■ WHAT YOU SHOULD DO
Set down exactly the lines in the records below that run from the line with "Recreate this scene" to the line with "return m, nt, nt.nodes['Principled BSDF']", inclusive, and nothing more.

■ RECORDS FOR THIS TASK
++++++++++

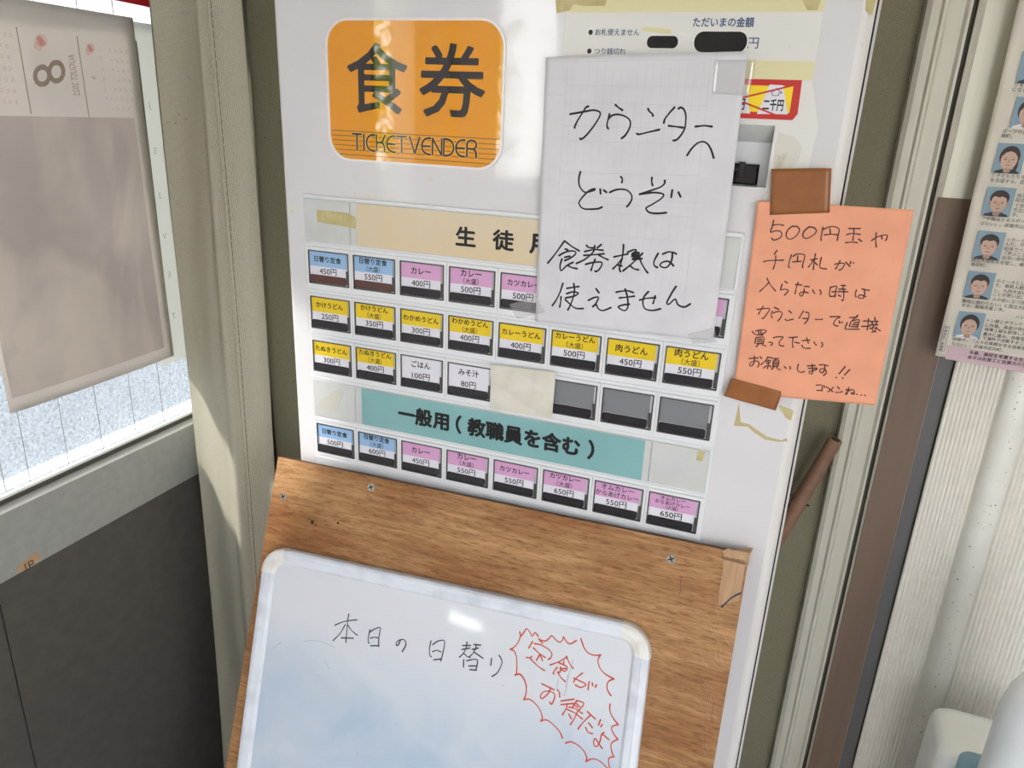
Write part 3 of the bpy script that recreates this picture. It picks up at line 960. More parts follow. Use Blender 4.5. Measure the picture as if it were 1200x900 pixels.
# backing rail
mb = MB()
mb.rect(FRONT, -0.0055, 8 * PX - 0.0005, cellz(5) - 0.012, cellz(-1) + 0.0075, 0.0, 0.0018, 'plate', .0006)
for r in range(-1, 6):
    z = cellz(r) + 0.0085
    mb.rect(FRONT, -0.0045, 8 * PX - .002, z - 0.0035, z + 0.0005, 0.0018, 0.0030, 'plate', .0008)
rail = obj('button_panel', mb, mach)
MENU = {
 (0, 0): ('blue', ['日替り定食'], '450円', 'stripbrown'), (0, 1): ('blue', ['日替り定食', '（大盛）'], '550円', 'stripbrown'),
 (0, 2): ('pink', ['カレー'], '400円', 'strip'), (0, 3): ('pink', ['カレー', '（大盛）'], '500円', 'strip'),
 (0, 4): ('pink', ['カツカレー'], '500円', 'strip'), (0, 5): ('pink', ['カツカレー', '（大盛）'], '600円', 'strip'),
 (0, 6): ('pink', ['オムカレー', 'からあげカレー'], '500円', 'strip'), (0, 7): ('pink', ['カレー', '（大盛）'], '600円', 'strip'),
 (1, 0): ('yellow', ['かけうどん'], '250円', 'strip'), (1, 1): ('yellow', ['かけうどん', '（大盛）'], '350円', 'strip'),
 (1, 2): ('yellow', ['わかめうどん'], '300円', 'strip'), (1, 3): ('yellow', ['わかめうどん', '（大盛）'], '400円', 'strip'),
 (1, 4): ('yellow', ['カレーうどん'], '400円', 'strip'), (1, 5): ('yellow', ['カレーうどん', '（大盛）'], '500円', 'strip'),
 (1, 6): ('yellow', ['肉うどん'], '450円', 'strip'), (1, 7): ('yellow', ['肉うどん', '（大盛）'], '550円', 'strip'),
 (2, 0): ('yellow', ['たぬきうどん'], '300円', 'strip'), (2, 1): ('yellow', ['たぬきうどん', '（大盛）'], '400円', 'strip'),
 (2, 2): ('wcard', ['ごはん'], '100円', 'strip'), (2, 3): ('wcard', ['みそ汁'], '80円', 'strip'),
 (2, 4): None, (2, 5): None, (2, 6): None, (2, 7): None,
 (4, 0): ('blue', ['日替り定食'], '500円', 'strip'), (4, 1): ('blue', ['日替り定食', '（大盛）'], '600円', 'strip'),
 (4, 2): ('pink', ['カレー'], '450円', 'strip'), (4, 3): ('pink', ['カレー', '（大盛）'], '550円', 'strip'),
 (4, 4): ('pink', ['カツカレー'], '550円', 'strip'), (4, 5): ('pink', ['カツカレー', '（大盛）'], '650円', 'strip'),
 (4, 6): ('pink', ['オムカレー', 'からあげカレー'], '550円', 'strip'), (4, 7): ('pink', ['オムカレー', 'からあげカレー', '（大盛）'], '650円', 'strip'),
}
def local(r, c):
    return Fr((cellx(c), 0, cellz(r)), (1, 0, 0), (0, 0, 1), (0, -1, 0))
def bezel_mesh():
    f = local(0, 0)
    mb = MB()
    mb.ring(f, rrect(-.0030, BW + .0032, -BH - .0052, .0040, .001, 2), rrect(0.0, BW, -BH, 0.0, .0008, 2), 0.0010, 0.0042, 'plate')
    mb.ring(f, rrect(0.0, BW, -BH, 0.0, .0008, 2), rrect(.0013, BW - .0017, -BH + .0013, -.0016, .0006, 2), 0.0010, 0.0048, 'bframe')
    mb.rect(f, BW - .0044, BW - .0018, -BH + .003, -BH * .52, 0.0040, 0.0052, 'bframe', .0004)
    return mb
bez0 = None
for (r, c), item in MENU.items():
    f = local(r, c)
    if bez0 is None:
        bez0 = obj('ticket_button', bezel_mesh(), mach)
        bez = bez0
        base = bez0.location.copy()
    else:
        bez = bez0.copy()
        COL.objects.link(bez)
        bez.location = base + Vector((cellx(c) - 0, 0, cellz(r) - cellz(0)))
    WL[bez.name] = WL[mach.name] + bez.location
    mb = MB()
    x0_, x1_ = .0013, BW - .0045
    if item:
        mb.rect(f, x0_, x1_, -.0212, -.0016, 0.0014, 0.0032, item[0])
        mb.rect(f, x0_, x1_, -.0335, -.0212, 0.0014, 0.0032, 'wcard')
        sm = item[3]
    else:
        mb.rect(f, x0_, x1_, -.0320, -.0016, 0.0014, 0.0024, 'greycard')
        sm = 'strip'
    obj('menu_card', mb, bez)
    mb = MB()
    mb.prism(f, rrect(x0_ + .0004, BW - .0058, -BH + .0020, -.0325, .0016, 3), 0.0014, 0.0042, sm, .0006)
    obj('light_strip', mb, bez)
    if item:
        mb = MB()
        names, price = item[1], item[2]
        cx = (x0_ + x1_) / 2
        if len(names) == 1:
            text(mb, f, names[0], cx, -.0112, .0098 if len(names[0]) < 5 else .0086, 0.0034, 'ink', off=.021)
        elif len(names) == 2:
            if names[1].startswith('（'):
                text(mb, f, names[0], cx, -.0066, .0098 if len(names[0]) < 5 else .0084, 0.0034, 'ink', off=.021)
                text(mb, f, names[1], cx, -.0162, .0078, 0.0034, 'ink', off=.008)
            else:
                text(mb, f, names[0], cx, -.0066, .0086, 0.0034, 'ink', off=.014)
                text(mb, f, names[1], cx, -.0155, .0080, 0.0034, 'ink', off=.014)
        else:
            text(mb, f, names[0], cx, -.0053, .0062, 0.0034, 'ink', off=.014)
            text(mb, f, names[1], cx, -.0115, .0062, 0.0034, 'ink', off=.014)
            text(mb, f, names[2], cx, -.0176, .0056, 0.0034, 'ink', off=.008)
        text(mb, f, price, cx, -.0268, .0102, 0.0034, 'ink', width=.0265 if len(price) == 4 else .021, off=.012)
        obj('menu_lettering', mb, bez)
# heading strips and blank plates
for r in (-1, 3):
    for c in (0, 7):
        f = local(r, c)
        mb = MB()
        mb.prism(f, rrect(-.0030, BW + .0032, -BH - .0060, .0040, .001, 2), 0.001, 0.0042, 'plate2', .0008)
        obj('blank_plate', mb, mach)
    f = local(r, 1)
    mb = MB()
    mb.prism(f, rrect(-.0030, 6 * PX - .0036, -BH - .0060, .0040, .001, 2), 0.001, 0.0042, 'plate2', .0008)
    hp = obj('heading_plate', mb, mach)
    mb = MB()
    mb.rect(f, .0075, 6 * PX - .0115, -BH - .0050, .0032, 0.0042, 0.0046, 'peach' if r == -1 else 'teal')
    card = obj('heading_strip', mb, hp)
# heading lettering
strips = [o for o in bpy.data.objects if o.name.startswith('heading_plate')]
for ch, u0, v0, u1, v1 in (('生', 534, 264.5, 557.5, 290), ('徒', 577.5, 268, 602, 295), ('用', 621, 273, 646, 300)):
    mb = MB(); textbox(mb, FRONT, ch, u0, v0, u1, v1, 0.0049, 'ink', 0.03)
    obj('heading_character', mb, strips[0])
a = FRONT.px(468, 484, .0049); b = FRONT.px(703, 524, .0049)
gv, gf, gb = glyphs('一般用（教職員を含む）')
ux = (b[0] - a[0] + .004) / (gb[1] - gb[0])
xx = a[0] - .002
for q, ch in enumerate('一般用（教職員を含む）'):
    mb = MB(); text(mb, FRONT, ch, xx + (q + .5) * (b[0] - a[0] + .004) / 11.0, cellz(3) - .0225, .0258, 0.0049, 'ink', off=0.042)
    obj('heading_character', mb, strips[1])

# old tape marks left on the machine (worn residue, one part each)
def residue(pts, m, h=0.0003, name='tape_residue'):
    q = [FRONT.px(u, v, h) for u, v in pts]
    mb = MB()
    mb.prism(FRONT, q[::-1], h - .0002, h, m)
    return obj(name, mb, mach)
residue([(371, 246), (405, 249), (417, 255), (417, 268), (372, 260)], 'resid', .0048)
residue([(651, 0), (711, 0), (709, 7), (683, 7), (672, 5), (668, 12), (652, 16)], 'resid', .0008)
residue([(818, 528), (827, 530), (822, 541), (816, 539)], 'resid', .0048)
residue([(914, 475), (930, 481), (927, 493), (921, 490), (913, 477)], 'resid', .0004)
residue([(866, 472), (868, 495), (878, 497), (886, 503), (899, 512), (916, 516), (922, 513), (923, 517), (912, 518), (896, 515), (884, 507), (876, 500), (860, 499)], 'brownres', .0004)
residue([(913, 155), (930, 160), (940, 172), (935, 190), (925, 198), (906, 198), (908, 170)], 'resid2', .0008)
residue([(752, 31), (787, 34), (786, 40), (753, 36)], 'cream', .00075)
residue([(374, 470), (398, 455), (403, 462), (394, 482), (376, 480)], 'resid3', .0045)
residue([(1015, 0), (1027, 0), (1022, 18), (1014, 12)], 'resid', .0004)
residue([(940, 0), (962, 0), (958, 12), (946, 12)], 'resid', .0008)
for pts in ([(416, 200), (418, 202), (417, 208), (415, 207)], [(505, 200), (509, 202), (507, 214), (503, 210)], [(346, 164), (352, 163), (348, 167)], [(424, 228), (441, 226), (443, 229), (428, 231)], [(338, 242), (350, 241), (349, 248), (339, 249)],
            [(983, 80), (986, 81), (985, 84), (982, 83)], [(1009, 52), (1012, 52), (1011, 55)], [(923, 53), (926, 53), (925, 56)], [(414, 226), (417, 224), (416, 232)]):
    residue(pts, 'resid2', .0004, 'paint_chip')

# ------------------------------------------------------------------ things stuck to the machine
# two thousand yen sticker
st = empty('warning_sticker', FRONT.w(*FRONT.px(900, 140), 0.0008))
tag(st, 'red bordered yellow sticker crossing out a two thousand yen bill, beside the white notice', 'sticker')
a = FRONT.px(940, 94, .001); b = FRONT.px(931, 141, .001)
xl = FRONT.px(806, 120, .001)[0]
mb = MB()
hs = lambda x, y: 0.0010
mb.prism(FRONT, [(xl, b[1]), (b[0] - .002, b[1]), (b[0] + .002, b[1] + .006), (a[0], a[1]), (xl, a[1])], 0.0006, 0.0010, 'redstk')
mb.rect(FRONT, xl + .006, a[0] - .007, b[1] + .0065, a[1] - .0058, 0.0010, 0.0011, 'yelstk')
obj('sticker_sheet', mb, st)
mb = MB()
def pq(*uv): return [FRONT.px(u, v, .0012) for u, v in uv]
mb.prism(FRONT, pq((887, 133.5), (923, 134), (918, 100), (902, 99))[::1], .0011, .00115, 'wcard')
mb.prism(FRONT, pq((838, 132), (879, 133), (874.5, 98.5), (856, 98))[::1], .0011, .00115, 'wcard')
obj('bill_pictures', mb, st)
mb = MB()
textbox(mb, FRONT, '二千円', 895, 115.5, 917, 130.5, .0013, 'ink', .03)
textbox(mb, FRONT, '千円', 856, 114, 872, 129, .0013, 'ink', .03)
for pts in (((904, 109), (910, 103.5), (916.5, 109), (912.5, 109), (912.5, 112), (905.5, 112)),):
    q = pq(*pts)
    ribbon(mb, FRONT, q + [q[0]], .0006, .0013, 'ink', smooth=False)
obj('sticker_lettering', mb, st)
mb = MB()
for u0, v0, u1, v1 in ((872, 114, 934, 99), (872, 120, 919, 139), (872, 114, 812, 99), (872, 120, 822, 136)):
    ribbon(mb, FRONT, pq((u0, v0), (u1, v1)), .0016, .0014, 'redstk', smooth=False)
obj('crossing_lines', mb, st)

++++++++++

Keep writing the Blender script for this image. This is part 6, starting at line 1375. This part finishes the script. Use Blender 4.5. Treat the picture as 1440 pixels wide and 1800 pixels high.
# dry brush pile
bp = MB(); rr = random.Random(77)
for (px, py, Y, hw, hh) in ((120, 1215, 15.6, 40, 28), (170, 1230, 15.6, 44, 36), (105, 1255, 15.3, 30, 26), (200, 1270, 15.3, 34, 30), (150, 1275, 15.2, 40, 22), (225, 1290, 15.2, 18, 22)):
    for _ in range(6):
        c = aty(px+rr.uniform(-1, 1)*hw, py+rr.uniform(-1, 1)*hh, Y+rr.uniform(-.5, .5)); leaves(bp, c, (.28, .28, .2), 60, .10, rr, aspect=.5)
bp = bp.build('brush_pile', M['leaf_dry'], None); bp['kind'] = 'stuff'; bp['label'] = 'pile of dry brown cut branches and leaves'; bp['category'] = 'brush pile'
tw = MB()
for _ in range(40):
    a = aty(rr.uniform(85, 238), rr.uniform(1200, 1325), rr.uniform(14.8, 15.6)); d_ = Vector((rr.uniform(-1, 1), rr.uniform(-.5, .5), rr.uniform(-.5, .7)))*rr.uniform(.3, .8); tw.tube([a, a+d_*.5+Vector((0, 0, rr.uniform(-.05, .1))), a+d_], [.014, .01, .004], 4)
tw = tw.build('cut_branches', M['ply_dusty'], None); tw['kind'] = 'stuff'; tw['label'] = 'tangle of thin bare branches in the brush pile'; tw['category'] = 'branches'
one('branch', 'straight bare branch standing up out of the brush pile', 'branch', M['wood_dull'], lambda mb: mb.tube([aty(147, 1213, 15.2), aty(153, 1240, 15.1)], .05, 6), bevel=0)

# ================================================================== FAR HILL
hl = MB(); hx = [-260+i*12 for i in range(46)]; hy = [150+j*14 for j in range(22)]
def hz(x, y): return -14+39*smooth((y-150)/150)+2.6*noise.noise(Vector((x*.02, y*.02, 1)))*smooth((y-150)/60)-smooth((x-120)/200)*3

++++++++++

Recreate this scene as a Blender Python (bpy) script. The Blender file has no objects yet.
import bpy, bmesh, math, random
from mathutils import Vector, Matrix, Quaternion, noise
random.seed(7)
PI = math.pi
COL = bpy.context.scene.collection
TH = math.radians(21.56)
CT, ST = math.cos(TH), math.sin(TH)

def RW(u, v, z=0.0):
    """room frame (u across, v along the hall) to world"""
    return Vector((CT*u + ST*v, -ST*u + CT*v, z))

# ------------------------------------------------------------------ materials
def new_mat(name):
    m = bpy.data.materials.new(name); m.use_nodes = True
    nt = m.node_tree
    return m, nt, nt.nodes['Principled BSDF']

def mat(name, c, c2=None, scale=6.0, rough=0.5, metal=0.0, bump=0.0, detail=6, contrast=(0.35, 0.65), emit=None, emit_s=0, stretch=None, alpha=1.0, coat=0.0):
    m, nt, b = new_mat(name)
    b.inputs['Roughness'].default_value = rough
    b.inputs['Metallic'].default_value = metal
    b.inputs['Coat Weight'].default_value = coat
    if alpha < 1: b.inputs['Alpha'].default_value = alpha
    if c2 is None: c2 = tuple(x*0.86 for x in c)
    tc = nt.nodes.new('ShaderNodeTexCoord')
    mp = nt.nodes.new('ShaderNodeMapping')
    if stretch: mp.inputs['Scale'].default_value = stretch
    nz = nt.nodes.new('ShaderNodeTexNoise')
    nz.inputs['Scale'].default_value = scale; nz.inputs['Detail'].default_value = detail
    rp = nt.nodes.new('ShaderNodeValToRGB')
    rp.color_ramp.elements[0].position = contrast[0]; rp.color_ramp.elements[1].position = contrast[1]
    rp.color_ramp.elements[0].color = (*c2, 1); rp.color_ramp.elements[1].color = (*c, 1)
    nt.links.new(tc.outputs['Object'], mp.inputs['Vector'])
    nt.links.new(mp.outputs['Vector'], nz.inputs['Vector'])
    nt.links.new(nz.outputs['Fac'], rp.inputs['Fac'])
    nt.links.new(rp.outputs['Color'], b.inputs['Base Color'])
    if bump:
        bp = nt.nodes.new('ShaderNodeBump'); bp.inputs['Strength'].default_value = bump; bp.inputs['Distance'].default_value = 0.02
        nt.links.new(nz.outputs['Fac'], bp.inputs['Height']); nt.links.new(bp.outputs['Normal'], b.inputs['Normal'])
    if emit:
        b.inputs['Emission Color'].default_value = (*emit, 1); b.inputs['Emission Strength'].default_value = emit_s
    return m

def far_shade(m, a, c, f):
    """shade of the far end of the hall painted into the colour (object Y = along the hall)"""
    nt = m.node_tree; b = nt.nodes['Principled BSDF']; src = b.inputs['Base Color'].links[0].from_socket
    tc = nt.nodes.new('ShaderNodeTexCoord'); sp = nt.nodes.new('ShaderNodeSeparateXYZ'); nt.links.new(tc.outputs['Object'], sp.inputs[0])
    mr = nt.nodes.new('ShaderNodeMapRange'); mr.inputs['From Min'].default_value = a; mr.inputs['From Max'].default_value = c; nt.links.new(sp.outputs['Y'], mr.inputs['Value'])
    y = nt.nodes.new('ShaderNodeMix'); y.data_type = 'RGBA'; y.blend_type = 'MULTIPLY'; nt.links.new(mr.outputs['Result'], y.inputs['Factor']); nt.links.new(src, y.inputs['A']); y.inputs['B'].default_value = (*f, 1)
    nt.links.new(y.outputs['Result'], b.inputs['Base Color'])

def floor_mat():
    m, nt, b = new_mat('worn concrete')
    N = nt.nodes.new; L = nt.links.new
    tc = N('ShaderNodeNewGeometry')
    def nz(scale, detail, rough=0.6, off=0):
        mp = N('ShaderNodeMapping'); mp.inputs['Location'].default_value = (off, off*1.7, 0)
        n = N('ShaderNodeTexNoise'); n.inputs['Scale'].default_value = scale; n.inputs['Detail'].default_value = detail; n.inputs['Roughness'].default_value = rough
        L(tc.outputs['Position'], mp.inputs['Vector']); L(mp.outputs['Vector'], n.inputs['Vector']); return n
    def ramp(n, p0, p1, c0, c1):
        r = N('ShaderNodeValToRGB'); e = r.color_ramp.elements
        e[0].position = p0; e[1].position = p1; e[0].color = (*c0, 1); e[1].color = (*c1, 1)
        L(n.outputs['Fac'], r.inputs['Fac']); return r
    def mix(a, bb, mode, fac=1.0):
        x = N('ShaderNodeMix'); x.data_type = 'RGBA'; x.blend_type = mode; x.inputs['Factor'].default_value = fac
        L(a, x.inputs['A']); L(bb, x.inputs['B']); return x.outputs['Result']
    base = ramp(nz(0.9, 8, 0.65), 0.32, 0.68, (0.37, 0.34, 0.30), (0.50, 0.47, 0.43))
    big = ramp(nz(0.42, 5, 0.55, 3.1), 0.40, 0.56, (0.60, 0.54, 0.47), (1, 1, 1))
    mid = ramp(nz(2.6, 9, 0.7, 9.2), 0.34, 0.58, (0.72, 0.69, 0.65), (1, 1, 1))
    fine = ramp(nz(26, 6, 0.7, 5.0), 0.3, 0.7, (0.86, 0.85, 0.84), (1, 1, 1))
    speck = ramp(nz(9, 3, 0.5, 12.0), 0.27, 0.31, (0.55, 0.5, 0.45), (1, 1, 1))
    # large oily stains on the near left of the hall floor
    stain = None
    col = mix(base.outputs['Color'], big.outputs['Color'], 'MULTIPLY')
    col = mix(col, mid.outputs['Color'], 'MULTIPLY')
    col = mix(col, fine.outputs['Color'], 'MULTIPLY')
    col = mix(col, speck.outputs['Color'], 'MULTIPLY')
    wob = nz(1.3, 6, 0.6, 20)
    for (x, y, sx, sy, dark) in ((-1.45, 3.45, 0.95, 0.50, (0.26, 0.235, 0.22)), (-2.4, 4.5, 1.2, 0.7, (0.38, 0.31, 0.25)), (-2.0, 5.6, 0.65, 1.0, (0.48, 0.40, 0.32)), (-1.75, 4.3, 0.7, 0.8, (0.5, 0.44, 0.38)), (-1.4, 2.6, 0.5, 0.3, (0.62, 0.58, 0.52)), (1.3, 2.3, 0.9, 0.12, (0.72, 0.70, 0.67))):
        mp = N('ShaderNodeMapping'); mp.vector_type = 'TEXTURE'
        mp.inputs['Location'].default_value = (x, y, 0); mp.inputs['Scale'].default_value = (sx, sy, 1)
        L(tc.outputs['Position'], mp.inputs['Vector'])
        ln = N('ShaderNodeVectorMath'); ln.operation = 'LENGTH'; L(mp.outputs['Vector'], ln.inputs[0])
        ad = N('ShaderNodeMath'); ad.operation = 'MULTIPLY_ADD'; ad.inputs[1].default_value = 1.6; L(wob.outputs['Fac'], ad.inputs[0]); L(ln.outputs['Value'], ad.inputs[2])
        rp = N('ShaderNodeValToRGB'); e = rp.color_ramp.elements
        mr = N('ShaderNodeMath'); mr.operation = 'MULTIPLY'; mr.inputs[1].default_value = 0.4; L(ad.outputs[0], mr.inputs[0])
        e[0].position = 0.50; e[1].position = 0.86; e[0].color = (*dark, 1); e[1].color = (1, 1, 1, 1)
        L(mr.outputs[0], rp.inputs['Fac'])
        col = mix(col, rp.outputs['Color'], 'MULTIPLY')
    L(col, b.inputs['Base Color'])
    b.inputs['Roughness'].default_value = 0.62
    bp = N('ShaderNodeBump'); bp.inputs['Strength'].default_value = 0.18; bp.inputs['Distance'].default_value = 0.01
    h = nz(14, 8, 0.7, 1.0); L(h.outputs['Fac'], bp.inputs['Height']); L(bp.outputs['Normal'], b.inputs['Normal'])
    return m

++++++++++

■ ANSWER FOR THE TASK
Recreate this scene as a Blender Python (bpy) script. The Blender file has no objects yet.
import bpy, bmesh, math, random
from mathutils import Vector, Matrix, Quaternion, noise
random.seed(7)
PI = math.pi
COL = bpy.context.scene.collection
TH = math.radians(21.56)
CT, ST = math.cos(TH), math.sin(TH)

def RW(u, v, z=0.0):
    """room frame (u across, v along the hall) to world"""
    return Vector((CT*u + ST*v, -ST*u + CT*v, z))

# ------------------------------------------------------------------ materials
def new_mat(name):
    m = bpy.data.materials.new(name); m.use_nodes = True
    nt = m.node_tree
    return m, nt, nt.nodes['Principled BSDF']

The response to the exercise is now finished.